Pure love. "We all have a ladder to climb, and then descend. My ladder was made up of six kitchens, all of them in California." I savored every delicious morsel of this book. Sally Schmitt is an iconic cooking legend who helped pioneer the farm-to-table movement in Napa. This is the story of how she got her start, the story of how The French Laundry was born, the story of Napa’s burgeoning wine scene, but mostly, the tender story of a family. Her family. Chock full of nostalgic photos, beloved recipes, charming anecdotes and insightful tips, this book is a timeless treasure.
Far less recipes than expected. I liked the basic California Kitchen concepts : fresh, high quality, loc as l ingredients, simply prepared (or seemingly so). I enjoyed the references to James Beard and M.F.K. Fisher, who seemed to be contemporaries/mentors to Sally Schmidt. I can't believe that Sally and her husband managed and operated the series of restaurants and cooking school as family businesses, with minimal help and no formal cooking training. It was interesting to see how Sally ( as a cook/chef) and her family evolved with the restaurants.
Really lovely memoir -- I wasn't expecting the cookbook, but the combination is wonderful. It's amazing to get to read about these super famous folks and realize how down to earth and pragmatic they were -- just doing the thing that made the most sense at the time, with an emphasis on making really good food. I was particularly impressed that their family remains so close together -- both in proximity and affection. If that's not indicative of a life full of joy, I don't know what is. Inspiring.

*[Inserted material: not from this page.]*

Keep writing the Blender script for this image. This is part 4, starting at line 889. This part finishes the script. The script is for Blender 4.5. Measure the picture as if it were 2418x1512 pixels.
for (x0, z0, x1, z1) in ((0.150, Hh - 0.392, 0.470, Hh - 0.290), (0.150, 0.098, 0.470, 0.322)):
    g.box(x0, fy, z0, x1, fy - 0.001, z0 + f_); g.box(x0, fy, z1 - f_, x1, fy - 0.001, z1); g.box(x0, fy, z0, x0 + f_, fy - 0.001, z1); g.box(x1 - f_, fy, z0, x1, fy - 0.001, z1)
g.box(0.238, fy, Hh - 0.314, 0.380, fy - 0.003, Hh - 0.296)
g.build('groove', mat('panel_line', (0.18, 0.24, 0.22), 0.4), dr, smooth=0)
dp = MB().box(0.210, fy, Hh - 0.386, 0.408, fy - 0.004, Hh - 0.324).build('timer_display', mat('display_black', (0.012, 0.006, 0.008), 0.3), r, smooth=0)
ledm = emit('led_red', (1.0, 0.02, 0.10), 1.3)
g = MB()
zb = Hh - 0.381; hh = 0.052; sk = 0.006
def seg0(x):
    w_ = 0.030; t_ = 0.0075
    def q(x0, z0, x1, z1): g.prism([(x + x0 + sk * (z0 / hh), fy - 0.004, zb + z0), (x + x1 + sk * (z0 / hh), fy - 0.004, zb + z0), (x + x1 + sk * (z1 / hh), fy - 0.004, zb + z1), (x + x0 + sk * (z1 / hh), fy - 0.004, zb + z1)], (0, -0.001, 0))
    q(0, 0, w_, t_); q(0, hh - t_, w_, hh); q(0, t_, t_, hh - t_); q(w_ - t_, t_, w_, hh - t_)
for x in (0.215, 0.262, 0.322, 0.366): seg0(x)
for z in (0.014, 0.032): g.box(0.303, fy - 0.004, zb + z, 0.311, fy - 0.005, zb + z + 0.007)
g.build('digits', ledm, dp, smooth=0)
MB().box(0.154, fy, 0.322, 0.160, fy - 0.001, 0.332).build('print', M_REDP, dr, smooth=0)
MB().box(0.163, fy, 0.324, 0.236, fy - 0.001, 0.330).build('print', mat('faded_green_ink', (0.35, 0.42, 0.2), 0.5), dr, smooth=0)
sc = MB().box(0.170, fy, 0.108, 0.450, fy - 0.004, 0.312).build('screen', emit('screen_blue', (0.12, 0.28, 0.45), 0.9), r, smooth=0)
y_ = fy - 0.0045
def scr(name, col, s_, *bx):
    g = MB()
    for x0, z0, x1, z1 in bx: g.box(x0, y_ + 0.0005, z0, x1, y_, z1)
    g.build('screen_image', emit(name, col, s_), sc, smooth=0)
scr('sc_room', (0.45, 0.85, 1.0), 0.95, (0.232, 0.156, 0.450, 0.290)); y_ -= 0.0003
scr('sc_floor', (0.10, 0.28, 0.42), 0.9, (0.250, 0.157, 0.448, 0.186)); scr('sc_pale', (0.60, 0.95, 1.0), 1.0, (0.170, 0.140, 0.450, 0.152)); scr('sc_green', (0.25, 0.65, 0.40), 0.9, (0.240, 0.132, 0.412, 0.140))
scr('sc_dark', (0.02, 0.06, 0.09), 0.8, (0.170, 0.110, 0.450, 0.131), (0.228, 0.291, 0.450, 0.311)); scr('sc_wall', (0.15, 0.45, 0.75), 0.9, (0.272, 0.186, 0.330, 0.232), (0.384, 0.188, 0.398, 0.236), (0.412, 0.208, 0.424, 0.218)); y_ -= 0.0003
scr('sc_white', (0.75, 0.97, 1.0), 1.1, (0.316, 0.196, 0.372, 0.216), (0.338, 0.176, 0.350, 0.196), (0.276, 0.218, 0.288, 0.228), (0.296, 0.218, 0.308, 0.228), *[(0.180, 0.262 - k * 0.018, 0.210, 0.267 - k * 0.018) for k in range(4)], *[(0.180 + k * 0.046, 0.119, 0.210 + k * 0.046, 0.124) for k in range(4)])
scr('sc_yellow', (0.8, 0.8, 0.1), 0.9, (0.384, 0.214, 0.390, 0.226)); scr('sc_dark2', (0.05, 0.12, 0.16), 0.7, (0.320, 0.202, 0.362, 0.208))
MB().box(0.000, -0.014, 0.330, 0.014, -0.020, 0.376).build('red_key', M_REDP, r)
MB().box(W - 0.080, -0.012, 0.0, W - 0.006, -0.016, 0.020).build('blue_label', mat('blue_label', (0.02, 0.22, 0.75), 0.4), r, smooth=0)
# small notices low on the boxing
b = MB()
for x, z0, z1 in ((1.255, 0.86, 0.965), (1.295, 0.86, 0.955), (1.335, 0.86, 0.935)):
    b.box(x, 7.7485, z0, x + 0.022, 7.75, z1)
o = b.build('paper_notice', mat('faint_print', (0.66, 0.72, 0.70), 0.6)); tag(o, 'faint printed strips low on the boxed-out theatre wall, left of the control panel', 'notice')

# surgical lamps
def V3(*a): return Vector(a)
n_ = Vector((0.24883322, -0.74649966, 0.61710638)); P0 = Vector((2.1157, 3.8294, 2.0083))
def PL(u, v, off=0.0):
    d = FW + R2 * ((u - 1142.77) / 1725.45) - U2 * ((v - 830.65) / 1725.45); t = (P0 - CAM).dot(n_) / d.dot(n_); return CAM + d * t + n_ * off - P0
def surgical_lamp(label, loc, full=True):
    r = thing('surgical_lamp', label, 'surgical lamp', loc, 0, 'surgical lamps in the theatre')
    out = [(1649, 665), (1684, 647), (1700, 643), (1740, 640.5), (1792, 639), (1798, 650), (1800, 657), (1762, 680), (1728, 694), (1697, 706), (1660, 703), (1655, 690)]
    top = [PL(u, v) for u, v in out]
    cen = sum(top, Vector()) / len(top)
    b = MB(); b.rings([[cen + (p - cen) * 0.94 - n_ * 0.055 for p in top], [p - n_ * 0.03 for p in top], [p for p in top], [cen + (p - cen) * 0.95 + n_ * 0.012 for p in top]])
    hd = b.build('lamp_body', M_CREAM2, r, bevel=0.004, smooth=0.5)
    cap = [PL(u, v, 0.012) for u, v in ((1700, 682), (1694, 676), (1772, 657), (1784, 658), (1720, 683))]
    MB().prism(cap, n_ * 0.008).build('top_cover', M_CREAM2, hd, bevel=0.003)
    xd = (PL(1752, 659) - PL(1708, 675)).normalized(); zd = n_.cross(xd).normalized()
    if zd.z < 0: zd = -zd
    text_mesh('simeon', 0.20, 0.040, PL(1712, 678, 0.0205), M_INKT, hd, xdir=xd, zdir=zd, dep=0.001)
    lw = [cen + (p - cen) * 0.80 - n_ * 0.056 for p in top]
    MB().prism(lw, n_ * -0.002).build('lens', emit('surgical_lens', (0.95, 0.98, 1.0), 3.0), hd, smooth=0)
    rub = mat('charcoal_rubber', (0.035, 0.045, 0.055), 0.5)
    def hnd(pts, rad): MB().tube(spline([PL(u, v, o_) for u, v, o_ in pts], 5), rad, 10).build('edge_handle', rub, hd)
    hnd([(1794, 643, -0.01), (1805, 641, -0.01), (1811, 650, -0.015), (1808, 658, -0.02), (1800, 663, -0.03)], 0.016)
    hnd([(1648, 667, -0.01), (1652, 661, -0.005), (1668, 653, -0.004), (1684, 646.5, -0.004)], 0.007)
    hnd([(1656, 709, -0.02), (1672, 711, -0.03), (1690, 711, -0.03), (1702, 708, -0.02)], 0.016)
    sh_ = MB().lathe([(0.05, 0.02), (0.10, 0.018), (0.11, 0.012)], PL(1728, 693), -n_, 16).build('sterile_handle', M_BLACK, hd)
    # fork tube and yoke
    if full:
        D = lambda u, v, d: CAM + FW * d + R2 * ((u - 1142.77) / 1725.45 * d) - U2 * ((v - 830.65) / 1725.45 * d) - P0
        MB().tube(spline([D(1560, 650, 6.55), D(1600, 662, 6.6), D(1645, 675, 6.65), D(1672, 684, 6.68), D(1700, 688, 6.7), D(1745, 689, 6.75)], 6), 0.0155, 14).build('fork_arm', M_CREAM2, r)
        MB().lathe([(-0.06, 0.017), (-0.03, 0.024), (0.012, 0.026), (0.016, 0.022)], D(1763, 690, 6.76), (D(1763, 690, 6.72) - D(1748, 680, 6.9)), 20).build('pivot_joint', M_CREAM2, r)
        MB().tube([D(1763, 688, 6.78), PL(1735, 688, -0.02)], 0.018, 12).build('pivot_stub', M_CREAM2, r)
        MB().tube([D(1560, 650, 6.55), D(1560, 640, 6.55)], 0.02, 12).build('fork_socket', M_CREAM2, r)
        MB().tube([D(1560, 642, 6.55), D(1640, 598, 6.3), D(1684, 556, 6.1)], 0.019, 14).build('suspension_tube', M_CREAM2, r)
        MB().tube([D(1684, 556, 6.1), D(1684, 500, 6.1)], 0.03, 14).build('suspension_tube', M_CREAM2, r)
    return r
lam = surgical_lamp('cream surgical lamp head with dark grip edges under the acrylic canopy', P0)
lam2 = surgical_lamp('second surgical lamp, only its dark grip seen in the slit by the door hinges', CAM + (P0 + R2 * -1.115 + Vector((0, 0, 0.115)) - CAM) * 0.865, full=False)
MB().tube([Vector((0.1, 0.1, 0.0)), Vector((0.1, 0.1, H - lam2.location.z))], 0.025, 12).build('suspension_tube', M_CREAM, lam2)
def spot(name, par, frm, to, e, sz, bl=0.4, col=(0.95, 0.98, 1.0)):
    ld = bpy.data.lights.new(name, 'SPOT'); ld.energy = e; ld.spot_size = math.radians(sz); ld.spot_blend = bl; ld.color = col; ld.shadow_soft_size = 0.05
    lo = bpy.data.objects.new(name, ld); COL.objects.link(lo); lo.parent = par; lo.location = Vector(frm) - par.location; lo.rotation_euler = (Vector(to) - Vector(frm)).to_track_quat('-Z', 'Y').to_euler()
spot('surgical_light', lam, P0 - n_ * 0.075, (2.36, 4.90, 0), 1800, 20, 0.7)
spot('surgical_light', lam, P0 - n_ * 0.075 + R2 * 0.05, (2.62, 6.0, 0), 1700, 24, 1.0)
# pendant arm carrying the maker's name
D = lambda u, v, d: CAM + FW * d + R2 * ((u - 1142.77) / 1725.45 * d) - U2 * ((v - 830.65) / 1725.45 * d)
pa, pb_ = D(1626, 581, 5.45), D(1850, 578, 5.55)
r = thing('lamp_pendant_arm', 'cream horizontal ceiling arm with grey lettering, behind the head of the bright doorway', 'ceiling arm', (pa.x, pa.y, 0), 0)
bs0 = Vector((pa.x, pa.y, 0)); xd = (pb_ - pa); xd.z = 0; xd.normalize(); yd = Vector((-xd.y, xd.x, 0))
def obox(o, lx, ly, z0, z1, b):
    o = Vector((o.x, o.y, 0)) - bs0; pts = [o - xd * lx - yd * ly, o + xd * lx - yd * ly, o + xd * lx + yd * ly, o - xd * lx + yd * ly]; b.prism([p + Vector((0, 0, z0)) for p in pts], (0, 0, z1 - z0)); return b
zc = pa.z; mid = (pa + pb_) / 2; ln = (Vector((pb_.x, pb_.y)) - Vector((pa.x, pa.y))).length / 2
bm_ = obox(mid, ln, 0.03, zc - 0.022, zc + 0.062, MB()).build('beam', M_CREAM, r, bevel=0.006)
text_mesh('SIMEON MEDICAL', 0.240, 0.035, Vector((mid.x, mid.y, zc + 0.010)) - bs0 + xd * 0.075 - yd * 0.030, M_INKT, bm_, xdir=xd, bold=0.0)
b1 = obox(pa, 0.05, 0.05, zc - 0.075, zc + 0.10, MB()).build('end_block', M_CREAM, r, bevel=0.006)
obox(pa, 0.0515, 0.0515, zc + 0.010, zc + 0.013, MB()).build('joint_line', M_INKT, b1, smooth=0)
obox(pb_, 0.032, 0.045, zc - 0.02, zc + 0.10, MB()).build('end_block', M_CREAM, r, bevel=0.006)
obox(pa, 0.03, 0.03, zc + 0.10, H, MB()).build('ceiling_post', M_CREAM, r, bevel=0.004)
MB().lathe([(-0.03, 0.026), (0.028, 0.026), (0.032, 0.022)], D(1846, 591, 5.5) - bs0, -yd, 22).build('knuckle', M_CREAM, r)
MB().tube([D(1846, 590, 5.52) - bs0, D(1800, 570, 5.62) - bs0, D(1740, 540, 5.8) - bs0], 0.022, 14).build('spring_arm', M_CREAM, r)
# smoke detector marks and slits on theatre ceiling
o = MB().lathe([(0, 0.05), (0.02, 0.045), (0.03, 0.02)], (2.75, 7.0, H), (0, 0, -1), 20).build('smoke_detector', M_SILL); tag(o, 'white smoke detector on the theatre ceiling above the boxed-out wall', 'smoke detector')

Like all Chronicle books, the cover, the weight of the paper, the photography and interesting text of personal recipes with techniques and anecdotes make for a good read. And as a Californian, I, of course, appreciated the farm-to-table food history. My main takeaway from Miss Schmitt is her zhushing of store-bought mayonnaise to make it aioli, but I couldn't see myself seeking out sorrel to make some of her sauces though I'm very fortunate to live in Northern California which abounds with year-round produce.
It’s fun to go back to where it all began. Chefs were not calling themselves chefs but cooks who were out to do things differently. Young ,eager, respectful of tradition but spoiling to upend and start fresh. Luckily they were in a place redolent in fresh and new and untried. Every story though true to its own path crossed over and spilled into the thoughts and ideas being unearthed here in California. A fun historical read.
This lovely book will have you wishing you were part of the early farm-to-fork scene when Sally and Don took over Vintage 1870 in Napa. Sally’s reminiscences over her more than 80 year life are filled with family, food and fun. The recipes are nostalgic glimpses back to a California when “foodie” was not a noun, but local food sources were a treasured part of every chef’s pantry.
I voluntarily read and reviewed an advanced copy of this book. All thoughts and opinions are my own.
This book is great for somebody who would like to read a memoir that centers food and cooking or for somebody who likes Sally Schmitt's restaurants, but it is not a good cookbook. The recipes in the book, which are sparse compared to the memoir-writing come across as mostly outdated and uninspired. Sometimes Schmitt does well at tying in recipes with history, but mostly does so only with her family's history instead of with California history at large.